# What this task involves
Locate every line that holds the string "objects" and copy it.

* * *

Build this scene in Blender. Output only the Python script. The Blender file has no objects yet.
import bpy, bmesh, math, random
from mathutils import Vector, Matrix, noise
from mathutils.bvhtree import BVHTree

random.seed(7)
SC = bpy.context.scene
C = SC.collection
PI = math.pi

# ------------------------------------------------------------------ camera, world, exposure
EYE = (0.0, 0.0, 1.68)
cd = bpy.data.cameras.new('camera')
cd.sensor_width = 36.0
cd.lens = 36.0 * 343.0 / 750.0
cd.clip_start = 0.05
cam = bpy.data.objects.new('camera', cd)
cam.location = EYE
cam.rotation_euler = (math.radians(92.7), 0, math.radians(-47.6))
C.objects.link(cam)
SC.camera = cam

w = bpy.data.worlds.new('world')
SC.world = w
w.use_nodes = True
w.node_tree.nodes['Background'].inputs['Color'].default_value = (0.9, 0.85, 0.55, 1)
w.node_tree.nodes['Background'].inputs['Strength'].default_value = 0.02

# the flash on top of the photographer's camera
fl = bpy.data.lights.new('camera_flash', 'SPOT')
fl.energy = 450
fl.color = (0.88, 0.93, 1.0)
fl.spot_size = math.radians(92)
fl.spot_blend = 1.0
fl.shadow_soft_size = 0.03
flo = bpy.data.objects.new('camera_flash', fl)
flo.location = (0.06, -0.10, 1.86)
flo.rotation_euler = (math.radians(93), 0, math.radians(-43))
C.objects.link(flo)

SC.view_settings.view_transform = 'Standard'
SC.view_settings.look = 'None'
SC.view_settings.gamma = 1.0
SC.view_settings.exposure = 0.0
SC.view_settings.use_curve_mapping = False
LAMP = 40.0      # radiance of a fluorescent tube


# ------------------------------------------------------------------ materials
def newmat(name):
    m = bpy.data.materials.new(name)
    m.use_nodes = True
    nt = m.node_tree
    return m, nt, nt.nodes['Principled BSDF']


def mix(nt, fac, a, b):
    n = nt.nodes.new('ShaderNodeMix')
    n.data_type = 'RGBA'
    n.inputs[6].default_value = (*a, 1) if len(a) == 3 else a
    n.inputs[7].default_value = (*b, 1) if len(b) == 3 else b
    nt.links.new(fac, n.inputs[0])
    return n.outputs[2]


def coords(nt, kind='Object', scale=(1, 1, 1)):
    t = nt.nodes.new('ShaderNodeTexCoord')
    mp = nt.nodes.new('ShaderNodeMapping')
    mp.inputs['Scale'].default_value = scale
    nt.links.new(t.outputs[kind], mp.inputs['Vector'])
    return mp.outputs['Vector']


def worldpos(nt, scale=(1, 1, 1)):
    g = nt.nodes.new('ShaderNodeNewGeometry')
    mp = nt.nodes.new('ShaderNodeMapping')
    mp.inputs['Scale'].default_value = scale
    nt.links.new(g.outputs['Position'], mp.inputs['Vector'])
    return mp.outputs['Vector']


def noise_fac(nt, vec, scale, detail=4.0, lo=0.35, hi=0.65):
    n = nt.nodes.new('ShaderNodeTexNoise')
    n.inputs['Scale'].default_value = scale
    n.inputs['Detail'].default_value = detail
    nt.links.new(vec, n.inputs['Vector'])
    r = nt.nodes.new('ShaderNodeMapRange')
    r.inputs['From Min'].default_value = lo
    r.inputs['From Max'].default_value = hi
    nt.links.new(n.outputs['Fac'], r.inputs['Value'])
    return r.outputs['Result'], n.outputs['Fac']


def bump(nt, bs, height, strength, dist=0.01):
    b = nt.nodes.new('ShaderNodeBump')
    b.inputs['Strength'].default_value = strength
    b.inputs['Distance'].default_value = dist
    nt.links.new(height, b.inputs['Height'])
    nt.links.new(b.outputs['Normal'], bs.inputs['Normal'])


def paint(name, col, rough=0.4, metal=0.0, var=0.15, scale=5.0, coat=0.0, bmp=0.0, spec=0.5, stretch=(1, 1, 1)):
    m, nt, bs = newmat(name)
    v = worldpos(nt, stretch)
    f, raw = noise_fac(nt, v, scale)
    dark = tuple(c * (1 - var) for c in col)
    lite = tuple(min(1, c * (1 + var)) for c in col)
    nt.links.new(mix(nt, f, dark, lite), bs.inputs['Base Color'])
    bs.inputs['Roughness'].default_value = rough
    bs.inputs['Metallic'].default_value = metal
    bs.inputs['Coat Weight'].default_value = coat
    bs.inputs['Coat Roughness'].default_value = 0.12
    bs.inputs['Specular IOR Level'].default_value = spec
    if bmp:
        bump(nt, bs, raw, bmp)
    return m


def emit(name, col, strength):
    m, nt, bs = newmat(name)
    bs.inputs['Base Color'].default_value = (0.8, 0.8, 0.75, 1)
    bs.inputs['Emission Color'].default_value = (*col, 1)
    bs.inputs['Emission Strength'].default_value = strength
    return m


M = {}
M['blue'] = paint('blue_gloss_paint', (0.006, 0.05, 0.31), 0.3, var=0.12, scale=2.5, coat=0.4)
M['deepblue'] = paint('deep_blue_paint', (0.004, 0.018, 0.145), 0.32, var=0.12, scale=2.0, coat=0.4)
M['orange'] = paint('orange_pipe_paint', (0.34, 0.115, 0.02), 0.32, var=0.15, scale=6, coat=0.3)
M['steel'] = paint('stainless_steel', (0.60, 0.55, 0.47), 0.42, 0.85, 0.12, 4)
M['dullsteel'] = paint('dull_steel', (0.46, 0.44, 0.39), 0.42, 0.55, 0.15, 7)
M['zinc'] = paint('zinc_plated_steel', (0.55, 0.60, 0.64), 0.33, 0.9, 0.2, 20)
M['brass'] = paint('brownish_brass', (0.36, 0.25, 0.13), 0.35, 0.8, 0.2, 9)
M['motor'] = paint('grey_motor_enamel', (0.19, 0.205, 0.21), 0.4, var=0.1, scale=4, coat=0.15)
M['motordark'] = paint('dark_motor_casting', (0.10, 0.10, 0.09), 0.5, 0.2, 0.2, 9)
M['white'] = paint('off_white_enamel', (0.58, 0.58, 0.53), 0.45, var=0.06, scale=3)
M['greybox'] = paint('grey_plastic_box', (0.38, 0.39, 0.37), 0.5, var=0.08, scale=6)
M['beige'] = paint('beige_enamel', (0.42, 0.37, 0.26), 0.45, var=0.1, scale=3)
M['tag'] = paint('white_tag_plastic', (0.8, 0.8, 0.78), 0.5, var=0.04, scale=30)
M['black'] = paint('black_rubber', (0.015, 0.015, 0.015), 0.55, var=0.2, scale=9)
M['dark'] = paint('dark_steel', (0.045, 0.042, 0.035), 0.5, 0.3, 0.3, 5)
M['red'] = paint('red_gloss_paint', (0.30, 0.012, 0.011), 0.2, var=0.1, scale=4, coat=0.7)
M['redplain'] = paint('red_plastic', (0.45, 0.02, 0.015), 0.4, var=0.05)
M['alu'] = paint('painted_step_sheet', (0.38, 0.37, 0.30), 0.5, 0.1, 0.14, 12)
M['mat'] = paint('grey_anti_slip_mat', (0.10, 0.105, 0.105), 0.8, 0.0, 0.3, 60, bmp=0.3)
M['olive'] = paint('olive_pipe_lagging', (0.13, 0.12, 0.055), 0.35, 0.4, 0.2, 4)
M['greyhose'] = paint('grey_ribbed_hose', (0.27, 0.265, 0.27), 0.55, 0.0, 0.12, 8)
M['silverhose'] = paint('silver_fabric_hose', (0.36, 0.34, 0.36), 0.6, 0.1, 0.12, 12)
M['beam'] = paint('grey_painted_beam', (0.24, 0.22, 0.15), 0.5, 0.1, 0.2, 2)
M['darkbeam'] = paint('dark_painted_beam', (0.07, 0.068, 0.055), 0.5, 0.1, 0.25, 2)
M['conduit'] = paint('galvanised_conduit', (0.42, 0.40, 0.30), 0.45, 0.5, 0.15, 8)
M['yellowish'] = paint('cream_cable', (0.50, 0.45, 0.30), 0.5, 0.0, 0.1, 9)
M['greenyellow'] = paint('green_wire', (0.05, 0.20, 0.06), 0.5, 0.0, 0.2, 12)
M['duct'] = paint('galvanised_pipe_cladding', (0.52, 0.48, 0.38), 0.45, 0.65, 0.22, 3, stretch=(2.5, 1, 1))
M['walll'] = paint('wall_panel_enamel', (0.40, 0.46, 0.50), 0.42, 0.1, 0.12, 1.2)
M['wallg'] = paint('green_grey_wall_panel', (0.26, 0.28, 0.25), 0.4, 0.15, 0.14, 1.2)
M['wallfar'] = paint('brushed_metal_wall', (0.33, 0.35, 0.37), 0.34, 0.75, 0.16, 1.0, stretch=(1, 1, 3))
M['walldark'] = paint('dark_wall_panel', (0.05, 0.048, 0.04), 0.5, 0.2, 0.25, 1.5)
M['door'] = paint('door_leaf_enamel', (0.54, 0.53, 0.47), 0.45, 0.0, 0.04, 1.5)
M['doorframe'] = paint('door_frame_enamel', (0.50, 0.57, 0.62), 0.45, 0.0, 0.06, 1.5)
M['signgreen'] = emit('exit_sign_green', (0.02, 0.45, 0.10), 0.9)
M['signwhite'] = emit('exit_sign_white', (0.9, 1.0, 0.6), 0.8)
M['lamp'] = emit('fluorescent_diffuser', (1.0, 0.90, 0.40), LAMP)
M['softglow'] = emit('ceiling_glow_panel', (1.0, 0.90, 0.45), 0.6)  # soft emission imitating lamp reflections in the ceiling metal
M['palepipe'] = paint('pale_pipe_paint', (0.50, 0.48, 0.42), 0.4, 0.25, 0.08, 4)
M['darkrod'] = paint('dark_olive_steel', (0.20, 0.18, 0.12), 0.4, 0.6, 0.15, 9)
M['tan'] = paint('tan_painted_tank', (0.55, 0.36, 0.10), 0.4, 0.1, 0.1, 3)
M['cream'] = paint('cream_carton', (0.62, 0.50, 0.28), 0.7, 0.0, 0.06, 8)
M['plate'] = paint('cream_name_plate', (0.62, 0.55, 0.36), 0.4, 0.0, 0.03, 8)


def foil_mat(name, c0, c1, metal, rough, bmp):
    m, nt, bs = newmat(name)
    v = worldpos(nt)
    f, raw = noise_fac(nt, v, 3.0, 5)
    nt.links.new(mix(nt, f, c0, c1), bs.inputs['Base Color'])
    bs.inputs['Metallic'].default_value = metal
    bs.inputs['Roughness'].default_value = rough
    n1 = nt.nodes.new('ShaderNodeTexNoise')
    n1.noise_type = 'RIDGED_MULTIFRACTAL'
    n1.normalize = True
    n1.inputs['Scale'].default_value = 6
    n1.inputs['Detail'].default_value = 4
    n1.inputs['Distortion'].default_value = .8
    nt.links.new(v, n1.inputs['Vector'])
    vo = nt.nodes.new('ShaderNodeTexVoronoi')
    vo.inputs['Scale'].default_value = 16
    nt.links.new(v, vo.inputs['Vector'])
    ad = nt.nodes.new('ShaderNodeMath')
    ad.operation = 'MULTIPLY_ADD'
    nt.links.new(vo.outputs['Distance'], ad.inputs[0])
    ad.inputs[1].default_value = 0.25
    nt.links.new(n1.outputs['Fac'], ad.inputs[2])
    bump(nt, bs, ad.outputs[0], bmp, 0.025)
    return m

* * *

# Finished task
Build this scene in Blender. Output only the Python script. The Blender file has no objects yet.
cam = bpy.data.objects.new('camera', cd)
C.objects.link(cam)
flo = bpy.data.objects.new('camera_flash', fl)
C.objects.link(flo)